IAN MOSBY, PhD

Historian of Food, Indigenous Health & Settler Colonialism

Public History

This past year has been a busy one but, between doing scholarly research and writing, I’ve also tried hard spend some of my time doing what might be considered public history. If you’re interested, here’s just a few of the projects that I worked on throughout 2015.

“Food Will Win the War” at the Canadian Agriculture and Food Museum

This past summer I was offered the opportunity to guest curate a museum exhibit based on my book, Food Will Win the Warat the Canadian Agriculture and Food Museum in Ottawa. Needless to say, I quickly jumped on the chance. I had a great time working with the staff at the museum – particularly William Knight – and even loaned many of the artifacts used in the exhibit from my own personal collection.
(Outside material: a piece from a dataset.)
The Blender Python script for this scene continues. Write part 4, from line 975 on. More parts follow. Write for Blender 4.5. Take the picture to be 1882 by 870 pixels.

The exhibit opened in September 2015 and should be on until the Spring/Summer of 2016. You can find out more here.

Meeting With Residential School Survivors in Northern Ontario

Over the past year I’ve given many talks, but the most important of these have been to groups of residential school survivors and their families throughout Northern Ontario. The first of these events was connected to my Hayes-Jenkinson Memorial Lecture at Algoma University in January. In addition to giving a talk to the Algoma community on residential school nutrition experiments, I was also invited to sit on a panel with survivors of the Shingwauk Institute that was co-sponsored by the Children of Shingwauk Alumni Association and the Shingwauk Kinoomaage Gamig. These were both powerful events that I’ll never forget.

I have also been asked by the Grand Council of Treaty #3 to participate in workshops for survivors and their families throughout Treaty 3 territory. The first of these events was in Kenora in July and I’m going to be participating in additional events at Fort Frances in October and Sioux Lookout in November. I’m hugely grateful for these opportunities and have learned so much listening to survivors, many of whom were part of the nutrition experiments at the St. Mary’s and Cecilia Jeffrey residential schools.
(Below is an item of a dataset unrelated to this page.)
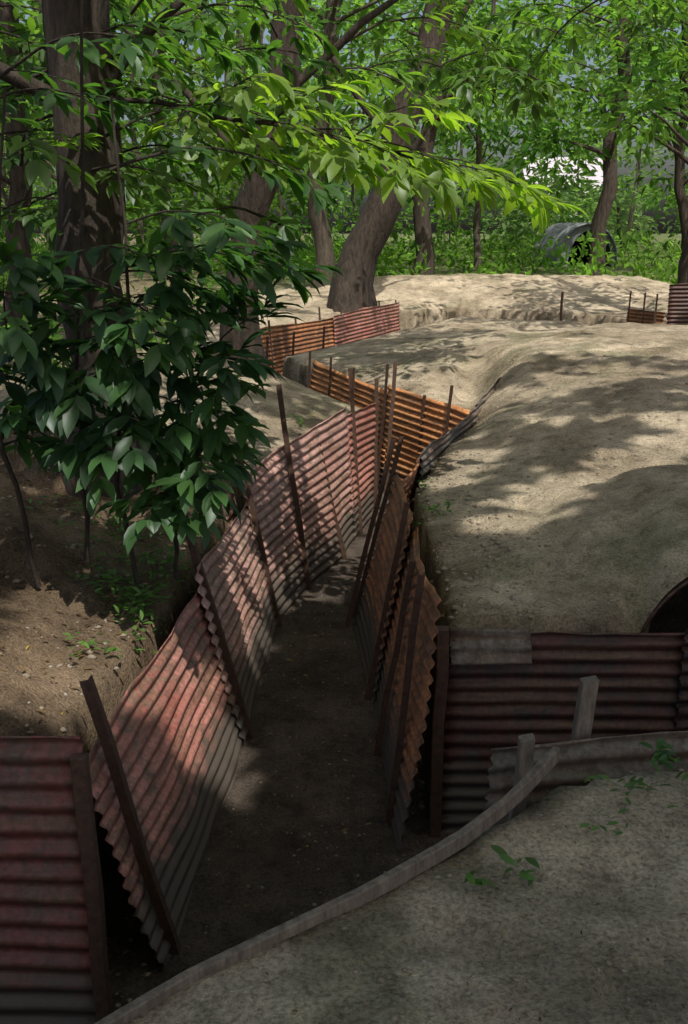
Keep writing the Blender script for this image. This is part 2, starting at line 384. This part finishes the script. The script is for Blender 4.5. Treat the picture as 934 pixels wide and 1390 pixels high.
# ---------------------------------------------------------------- vegetation tools
S=np.array([.2,-.458,.866]);S/=np.linalg.norm(S)
class Tubes:
    def __init__(s): s.V=[];s.F=[]
    def add(s,P,r,n=6,rough=0.0,flare=None):
        P=np.array(P,float);r=np.array(r,float)
        d=np.gradient(P,axis=0);d/=np.linalg.norm(d,axis=1,keepdims=True)+1e-9
        ref=np.array([1,0,0]) if abs(d[0][0])<.8 else np.array([0,1,0])
        b0=len(s.V)
        for k,(p,dd) in enumerate(zip(P,d)):
            a=np.cross(dd,ref);a/=np.linalg.norm(a);b=np.cross(dd,a)
            for i in range(n):
                t=2*math.pi*i/n
                rr=r[k]*(1+rough*math.sin(i*2.4+k*.21)+rough*(R.rand()-.5))
                if flare: rr*=1+flare*math.exp(-k/2.)*max(0,math.sin(t*2.5+.7))
                s.V.append(p+(a*math.cos(t)+b*math.sin(t))*rr)
        for k in range(len(P)-1):
            for i in range(n):
                s.F.append((b0+k*n+i,b0+k*n+(i+1)%n,b0+(k+1)*n+(i+1)%n,b0+(k+1)*n+i))
    def build(s,name,mat,parent): 
        return mesh_obj(name,s.V,s.F,mat,parent) if s.V else None
TN_V=np.array([(0,0,0),(0,.25,0),(0,.5,.0),(0,.75,-.035),(0,1,-.13),(-.12,.2,.035),(-.18,.5,.045),(-.125,.77,.0),(.12,.2,.035),(.18,.5,.045),(.125,.77,.0)])
TN_F=[(0,1,5),(5,1,2,6),(6,2,3,7),(7,3,4),(1,0,8),(2,1,8,9),(3,2,9,10),(4,3,10)]
TF_V=np.array([(0,0,0),(-.26,.5,.06),(0,1,-.06),(.26,.5,.06)]);TF_F=[(0,3,2,1)]
class Leaves:
    def __init__(s): s.p=[];s.d=[];s.n=[];s.s=[];s.t=[]
    def add(s,p,d,n,sz,t):
        s.p.append(np.atleast_2d(p));s.d.append(np.atleast_2d(d));s.n.append(np.atleast_2d(n));s.s.append(np.atleast_1d(sz));s.t.append(np.atleast_2d(t))
    def build(s,name,mat,parent,near=True):
        if not s.p: return
        p=np.vstack(s.p);d=np.vstack(s.d);n=np.vstack(s.n);sz=np.concatenate(s.s);t=np.vstack(s.t)
        d=d/(np.linalg.norm(d,axis=1,keepdims=True)+1e-9);n=n-(n*d).sum(1,keepdims=True)*d
        n/=np.linalg.norm(n,axis=1,keepdims=True)+1e-9;x=np.cross(d,n)
        TV,TF=(TN_V,TN_F) if near else (TF_V,TF_F)
        V=p[:,None]+sz[:,None,None]*(TV[None,:,0:1]*x[:,None]+TV[None,:,1:2]*d[:,None]+TV[None,:,2:3]*n[:,None])
        k=len(TV);N_=len(p)
        lt=np.concatenate([np.array(f) for f in TF]);tot=np.array([len(f) for f in TF])
        loops=(lt[None]+np.arange(N_)[:,None]*k).ravel();totals=np.tile(tot,N_);starts=np.concatenate([[0],np.cumsum(totals)[:-1]])
        return mesh_obj(name,V.reshape(-1,3),(loops,starts,totals),mat,parent,smooth=near,tint=np.repeat(t,k,axis=0))
def unit(v): v=np.array(v,float);return v/(np.linalg.norm(v)+1e-9)
def tintr(n,dark=0.0,yel=0.0):
    a=R.rand(n,1);b=R.rand(n,1)
    c=np.array([.045,.115,.03])*(1-a)+np.array([.08,.17,.035])*a
    c=c*(1-dark)+np.array([.02,.055,.022])*dark
    c=c*(1-yel)+np.array([.15,.24,.04])*yel
    return c*(.65+.7*b)
def spray(lv,tb,p0,p1,size=.15,dark=0,yel=0,side=.4,sp=.17,droop=.12,r=.007):
    """a leafy branch from p0 to p1 with alternate side twigs, leaves two-ranked"""
    p0=np.array(p0,float);p1=np.array(p1,float);L=np.linalg.norm(p1-p0);n=max(6,int(L/.1))
    t=np.linspace(0,1,n)[:,None]
    bow=np.array([0,0,1.])*np.sin(t*np.pi)*L*droop
    wob=np.cumsum((R.rand(n,3)-.5)*.02,axis=0)
    P=p0*(1-t)+p1*t+bow+wob
    tb.add(P,np.linspace(r*1.6,r*.5,n),5)
    k=0;s=.15
    twigs=[]
    while s<L:
        f=s/L*(n-1);i=min(int(f),n-2);q_=P[i]+(P[i+1]-P[i])*(f-i);d=unit(P[i+1]-P[i])
        sd=unit(np.cross(d,[0,0,1]))*(1 if k%2 else -1)
        dd=unit(d*.75+sd*(.7+.3*R.rand())+np.array([0,0,R.rand()*.5-.3]))
        l=side*(1-.55*s/L)*(.6+.7*R.rand())
        e=q_+dd*l+np.array([0,0,-.18*l])
        twigs.append((q_,e));k+=1;s+=sp*(.7+.6*R.rand())
    twigs.append((P[-3],P[-1]+unit(P[-1]-P[-3])*.1))
    for a,e in twigs:
        l=np.linalg.norm(e-a);m=4;tt=np.linspace(0,1,m)[:,None];Q=a*(1-tt)+e*tt+np.array([0,0,.06*l])*np.sin(tt*np.pi)
        tb.add(Q,np.linspace(r*.5,r*.25,m),4)
        d=unit(e-a);sd0=unit(np.cross(d,[0,0,1]));up=np.cross(sd0,d)
        nl=max(3,int(l/(size*.34)));
        for j in range(nl):
            f=(j+.8)/nl;p=a*(1-f)+e*f+np.array([0,0,.06*l])*math.sin(f*math.pi)
            sd=sd0*(1 if j%2 else -1)
            ld=unit(d*(.55+.5*R.rand())+sd*(1-.3*f)+np.array([0,0,-.22+.35*(R.rand()-.5)]))
            nn=unit(up+sd*.3*(R.rand()-.3)+(R.rand(3)-.5)*.7)
            lv.add(p,ld,nn,size*(.55+.7*R.rand()),tintr(1,dark,yel)[0])
        for j in range(3):
            ld=unit(d+(R.rand(3)-.5)*1.1+np.array([0,0,-.2]));lv.add(e,ld,unit(up+(R.rand(3)-.5)*.6),size*(.8+.5*R.rand()),tintr(1,dark,yel)[0])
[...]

“Victory Gardening” in the Canadian Encyclopedia

I was also recently invited to contribute a Canadian Encyclopedia entry on the topic of Victory Gardens based on the research I did for Food Will Win the War. I really enjoyed the challenge of translating my work for a popular audience and it’s an honour to be included in an encyclopedia that I’ve used many times in my own teaching.
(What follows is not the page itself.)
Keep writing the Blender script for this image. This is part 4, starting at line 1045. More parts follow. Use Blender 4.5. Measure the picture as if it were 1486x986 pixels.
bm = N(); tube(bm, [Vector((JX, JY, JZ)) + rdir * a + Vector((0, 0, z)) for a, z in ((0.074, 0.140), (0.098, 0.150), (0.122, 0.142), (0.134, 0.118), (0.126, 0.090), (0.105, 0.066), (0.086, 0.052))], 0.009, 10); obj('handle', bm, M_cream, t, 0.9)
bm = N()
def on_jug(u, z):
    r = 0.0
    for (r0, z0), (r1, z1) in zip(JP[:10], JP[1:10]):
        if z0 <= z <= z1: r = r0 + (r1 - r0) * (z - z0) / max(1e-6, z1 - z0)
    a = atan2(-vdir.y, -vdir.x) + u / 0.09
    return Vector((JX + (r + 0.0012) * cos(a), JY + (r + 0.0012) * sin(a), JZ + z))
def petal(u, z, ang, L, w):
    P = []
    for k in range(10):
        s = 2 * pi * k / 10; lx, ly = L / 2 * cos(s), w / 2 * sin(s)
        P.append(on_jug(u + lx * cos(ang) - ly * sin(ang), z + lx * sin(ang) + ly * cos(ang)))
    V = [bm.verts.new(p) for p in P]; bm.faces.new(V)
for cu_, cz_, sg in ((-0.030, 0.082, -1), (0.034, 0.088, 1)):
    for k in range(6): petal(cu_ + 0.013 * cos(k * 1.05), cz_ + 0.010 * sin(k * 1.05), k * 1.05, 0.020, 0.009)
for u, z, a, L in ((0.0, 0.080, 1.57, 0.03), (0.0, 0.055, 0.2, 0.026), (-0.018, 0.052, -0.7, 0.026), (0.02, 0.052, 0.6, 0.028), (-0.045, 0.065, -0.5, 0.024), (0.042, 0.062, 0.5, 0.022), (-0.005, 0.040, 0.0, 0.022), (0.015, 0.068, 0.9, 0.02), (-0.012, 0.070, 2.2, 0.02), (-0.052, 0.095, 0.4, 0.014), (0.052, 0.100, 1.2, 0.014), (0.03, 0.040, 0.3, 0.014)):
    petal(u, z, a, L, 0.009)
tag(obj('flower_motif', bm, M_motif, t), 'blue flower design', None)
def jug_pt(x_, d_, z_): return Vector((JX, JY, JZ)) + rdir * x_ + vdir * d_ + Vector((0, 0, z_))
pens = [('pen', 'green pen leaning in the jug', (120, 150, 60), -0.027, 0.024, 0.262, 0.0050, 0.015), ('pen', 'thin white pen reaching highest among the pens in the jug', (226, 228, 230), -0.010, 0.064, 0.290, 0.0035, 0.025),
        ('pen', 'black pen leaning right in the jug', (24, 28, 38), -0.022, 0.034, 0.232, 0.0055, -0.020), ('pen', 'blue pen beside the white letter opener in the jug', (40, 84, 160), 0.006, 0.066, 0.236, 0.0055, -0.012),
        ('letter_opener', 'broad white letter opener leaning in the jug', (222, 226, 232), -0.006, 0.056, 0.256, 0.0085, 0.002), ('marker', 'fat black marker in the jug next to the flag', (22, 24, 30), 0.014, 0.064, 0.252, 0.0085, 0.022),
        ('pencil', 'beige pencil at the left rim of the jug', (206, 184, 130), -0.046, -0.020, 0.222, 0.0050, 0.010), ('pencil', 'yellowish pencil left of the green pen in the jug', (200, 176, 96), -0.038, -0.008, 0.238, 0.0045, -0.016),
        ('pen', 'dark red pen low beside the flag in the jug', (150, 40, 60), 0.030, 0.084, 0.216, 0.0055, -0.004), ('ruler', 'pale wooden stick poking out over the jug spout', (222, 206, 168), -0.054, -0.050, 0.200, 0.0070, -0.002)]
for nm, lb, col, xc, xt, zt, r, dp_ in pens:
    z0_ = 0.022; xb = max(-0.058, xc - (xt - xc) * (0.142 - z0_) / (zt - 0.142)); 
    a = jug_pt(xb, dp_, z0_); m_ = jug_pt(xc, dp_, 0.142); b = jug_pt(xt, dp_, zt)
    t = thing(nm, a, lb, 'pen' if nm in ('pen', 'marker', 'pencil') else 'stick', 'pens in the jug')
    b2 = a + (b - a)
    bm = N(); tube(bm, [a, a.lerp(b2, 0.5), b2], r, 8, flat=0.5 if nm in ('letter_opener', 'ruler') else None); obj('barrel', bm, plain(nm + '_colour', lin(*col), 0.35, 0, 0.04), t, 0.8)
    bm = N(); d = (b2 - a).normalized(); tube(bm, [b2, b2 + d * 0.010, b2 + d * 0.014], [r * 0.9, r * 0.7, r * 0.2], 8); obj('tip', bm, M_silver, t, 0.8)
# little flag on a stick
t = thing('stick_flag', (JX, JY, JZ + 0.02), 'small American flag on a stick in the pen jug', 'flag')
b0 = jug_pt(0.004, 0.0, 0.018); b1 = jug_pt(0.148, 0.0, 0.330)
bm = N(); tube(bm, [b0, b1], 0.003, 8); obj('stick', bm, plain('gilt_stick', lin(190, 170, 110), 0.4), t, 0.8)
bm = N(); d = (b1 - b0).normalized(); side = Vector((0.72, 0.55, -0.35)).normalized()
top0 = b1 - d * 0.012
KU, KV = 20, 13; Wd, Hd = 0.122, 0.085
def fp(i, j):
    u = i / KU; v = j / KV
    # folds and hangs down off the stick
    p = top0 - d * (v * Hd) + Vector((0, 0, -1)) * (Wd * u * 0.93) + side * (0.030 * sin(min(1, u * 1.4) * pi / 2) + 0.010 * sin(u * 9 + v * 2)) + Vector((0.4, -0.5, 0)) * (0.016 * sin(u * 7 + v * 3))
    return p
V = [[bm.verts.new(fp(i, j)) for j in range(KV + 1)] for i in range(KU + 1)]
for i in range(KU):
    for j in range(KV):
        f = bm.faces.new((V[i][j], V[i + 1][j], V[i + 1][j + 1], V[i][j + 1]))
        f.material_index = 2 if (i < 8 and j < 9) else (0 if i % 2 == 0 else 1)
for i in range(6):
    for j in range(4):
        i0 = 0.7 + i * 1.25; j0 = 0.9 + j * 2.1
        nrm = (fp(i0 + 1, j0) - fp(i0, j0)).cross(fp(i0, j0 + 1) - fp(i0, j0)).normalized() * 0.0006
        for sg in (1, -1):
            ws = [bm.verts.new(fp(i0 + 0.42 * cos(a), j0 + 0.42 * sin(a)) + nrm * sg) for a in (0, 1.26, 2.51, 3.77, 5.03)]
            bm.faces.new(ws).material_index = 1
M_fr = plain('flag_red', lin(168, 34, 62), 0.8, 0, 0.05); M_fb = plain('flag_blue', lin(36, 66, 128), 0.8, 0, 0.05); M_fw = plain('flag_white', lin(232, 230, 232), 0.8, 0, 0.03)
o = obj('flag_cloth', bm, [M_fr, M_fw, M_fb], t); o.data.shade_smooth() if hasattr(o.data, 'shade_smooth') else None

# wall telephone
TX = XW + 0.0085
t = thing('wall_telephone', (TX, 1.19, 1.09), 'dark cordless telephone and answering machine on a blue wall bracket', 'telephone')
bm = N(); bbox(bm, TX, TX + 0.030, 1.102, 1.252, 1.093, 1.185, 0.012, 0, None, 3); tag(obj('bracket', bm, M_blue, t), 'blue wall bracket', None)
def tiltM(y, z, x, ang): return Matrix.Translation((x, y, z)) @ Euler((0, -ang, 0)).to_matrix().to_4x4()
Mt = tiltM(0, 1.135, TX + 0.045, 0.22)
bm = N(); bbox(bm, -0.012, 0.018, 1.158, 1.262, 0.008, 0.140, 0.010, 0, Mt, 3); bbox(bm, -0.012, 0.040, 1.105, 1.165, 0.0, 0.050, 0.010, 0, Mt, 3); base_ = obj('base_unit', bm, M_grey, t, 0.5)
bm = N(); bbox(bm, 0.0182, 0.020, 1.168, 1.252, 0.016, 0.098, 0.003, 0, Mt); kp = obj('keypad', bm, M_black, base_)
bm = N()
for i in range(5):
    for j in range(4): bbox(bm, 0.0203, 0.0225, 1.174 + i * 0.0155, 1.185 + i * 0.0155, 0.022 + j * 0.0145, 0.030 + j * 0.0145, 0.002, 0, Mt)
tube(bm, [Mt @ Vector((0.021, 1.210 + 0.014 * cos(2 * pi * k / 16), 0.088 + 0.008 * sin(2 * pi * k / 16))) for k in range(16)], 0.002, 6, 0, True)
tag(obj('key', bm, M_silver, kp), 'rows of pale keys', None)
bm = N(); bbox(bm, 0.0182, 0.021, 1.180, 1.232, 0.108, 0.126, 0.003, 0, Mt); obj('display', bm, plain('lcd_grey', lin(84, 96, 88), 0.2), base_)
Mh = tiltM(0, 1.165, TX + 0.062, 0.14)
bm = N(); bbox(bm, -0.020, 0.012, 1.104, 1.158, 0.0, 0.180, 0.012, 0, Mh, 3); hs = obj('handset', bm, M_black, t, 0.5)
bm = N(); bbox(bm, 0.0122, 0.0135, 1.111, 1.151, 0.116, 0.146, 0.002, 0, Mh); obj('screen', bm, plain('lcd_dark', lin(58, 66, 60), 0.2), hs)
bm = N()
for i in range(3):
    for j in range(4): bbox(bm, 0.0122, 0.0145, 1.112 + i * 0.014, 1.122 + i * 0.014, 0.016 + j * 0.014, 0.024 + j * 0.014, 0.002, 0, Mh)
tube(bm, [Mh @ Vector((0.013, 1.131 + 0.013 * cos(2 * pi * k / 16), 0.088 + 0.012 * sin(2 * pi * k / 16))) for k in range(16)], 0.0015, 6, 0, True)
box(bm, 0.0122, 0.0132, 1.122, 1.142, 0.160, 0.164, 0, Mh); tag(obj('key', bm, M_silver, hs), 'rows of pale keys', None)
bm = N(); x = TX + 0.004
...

The Forgotten Parts of Food Culture: Unpaid Labour and Drudgery

Earlier this year I was also invited by 49th Shelf – a website created by the Association of Canadian Publishers together with the Canadian Publishers’ Council to promote Canadian books – to submit a more personal essay on food history. I chose to write an essay about my grandmother, gender and work that I called, “The Forgotten Parts of Food Culture: Unpaid Labour and Drudgery.” In it, I tried to turn some of my critical arsenal on my own family history, exploring my grandmother’s life through two of her most widely used cookbooks. It was a difficult exercise but helped change the way I think of my grandmother and her life as a young woman.